Colpisce, tra le riflessioni intrecciate dei due autori, il ruolo decisivo che entrambi riconoscono alle variazioni: non è solo una metafora, ma un modo di spremere il succo significativo ed anche emotivo delle nozioni trattate e delle loro relazioni, mostrando che la variazione in quanto  transizione, sottolineatura e attraversamento di sfumature è più importante delle definizioni oggettivanti, da cui è pur necessario partire. Ma se ci si attiene al contenuto irrigidito di queste ultime –  che più facilmente si lasciano intuire (cioè cogliere in modo immediato e diretto, senza lavorarci su) –  ci si accontenterà di elaborare e contrapporre teorie o visioni del mondo; se invece si entra nello spazio della conversazione, cercando di acquisire ciò che Kant chiamava modo di pensare o mentalità allargata (erweiterte Denkungsart) e che consiste nell’attitudine a mettersi dal punto di vista altrui – tema squisitamente kantiano non a caso molto caro a Hannah Arendt (un’autrice il cui nome ritorna più volte nel libro) –,allora diventa possibile far emergere i punti di contatto e gli stessi accordi che sottendono i disaccordi. Non si tratta di buonismo o di malinteso senso dell’amicizia, ma è invece una conseguenza del fatto che entrando nello spazio della conversazione – cioè attraversando quello che Merleau-Ponty chiamava il “campo delle apparenze” e che contrapponeva alla pretesa metafisica d’un accesso definitivo alla verità dell’essere – diventa possibile accedere a una dimensione non speculativa ma relazionale della verità. Questo radicale superamento della verità assoluta che la tradizione filosofica poneva come meta della conoscenza mi sembra il vero insegnamento di questa riflessione sul “pensiero affettivo”.

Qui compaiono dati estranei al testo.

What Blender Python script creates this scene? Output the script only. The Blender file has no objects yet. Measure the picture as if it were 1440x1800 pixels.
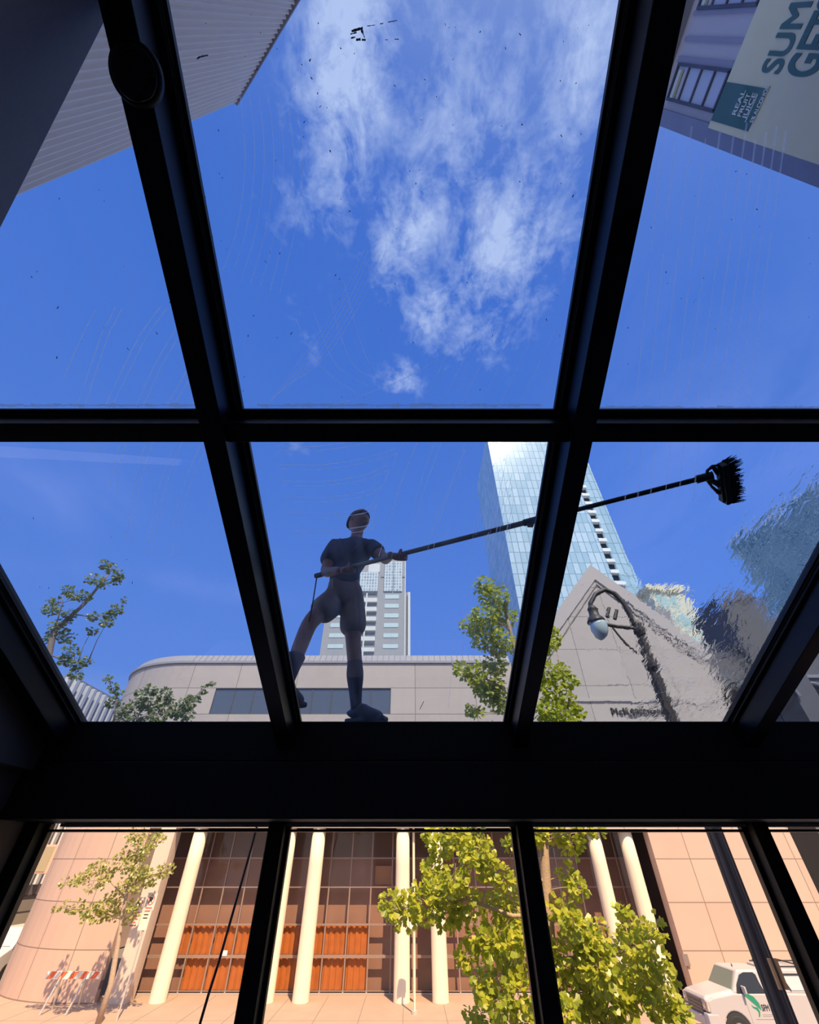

In fin dei conti, oltre il campo di apparenze, oltre lo spazio della conversazione, oltre il viaggiare non c’è nessun essere, nessuna verità disvelata, nessuna meta da raggiungere. Ed è proprio questo lutto originario del punto di Archimede che giustifica le osservazioni conclusive di Sarantis Thanopulos sul lutto che “non viene dalla morte” ma è invece “espressione forte della vita”.